— Task instructions —
Using the records below, give the number of lines where the word "that" appears, with no further output.

— Data in this exercise —
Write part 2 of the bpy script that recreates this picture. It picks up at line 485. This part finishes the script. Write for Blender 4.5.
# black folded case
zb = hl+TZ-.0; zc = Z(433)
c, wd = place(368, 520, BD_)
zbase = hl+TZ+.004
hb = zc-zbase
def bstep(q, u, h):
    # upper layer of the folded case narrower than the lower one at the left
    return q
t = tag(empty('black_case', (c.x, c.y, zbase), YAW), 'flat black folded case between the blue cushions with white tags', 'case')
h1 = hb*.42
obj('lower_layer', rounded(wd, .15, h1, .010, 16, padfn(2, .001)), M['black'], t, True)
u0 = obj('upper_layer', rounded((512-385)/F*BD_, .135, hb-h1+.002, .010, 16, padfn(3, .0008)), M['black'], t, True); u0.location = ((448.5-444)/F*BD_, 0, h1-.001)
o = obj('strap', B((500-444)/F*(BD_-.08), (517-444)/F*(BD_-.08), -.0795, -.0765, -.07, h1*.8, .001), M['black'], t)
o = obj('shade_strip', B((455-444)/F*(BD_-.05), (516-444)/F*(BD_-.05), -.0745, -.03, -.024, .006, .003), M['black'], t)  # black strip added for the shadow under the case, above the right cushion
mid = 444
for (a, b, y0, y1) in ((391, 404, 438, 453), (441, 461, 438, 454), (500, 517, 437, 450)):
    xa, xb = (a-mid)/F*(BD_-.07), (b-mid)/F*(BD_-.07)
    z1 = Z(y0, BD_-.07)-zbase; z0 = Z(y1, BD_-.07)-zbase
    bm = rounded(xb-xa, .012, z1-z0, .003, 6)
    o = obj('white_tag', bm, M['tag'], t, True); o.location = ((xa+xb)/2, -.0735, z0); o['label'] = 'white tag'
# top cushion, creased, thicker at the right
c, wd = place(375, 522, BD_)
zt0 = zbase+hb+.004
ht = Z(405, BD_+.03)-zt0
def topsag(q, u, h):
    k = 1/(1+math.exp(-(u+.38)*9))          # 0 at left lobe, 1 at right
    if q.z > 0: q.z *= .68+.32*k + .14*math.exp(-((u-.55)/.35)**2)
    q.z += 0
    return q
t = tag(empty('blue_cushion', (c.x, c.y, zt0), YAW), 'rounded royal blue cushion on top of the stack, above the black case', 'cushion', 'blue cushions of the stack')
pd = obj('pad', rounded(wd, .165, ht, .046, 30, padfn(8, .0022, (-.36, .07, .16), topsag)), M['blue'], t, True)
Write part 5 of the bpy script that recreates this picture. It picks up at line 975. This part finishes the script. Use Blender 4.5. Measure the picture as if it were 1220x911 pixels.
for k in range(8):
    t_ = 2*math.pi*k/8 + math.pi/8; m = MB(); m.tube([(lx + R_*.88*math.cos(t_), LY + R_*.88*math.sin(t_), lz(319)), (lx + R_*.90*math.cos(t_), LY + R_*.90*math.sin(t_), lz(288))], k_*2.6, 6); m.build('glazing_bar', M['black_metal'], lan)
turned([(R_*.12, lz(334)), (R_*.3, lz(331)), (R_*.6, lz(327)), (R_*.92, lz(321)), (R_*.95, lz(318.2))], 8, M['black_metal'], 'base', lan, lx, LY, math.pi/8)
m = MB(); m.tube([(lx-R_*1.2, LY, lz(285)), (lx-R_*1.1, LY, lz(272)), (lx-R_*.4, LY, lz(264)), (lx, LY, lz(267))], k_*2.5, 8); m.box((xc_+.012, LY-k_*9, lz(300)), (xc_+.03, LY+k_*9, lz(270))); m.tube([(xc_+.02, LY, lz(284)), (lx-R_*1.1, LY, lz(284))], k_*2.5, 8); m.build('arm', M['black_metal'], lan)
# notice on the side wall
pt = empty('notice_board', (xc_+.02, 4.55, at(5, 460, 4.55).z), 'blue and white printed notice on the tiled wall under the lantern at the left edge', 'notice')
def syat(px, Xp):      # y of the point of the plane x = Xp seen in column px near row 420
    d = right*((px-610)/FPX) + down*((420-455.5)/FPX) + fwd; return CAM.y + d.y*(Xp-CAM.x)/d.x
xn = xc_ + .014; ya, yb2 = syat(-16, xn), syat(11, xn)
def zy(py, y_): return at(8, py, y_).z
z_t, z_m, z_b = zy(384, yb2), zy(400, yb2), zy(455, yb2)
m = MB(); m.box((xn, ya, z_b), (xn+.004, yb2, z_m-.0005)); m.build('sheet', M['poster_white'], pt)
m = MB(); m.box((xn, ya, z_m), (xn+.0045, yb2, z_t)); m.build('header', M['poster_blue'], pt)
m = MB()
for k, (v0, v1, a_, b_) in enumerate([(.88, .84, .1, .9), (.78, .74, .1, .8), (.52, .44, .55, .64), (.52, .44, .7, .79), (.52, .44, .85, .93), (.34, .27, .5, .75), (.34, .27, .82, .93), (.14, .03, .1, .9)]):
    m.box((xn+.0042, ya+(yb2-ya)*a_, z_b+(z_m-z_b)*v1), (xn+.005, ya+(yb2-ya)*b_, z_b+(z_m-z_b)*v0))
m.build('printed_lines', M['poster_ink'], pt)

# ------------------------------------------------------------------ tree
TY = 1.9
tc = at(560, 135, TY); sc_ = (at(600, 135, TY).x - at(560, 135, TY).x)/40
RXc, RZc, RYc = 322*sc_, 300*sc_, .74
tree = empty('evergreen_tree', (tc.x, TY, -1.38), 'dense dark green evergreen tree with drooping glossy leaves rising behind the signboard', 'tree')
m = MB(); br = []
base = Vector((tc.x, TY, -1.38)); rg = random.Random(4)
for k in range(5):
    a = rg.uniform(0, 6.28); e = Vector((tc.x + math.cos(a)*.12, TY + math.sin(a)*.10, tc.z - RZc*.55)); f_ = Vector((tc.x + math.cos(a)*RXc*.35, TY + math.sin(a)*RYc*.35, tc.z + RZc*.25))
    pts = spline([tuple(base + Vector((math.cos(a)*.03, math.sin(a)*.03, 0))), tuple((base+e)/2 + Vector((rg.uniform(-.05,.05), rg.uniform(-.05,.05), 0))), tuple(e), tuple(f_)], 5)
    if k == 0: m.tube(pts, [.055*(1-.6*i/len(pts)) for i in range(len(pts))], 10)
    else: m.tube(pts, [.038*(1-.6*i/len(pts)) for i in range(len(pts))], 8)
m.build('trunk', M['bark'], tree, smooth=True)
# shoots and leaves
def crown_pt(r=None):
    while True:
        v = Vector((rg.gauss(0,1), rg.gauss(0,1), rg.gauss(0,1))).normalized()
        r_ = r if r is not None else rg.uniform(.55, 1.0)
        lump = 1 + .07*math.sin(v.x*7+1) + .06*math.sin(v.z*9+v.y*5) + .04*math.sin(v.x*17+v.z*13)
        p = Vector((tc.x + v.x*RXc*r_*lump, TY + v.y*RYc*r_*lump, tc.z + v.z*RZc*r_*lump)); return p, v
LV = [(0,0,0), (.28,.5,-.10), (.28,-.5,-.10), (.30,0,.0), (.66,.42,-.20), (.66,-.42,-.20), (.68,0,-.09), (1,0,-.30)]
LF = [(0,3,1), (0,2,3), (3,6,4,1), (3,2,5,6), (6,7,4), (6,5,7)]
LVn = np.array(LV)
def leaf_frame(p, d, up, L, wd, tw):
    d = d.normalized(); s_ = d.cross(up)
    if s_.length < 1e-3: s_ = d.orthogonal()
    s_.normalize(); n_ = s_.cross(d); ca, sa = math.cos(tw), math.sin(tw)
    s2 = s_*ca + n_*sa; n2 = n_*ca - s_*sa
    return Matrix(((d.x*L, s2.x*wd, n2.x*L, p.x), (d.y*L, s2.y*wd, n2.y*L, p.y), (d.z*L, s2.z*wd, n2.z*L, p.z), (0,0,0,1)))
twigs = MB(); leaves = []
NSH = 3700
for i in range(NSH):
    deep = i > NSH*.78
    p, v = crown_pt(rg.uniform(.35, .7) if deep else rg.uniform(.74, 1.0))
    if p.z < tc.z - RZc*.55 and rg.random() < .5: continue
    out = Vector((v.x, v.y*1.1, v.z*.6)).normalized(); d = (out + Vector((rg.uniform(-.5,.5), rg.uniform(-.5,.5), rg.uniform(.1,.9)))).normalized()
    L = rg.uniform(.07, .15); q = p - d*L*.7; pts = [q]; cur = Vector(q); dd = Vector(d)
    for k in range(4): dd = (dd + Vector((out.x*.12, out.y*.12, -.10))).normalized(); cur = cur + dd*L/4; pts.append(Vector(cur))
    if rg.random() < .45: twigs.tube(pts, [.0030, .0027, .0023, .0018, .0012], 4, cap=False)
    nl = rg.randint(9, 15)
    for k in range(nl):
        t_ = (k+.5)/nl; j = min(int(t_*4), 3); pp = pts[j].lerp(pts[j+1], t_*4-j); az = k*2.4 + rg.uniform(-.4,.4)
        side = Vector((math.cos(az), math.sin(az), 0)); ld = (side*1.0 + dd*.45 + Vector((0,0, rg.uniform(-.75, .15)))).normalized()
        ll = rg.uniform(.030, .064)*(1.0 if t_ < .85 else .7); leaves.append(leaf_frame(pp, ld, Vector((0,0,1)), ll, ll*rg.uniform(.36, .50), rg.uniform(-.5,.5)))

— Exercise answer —
2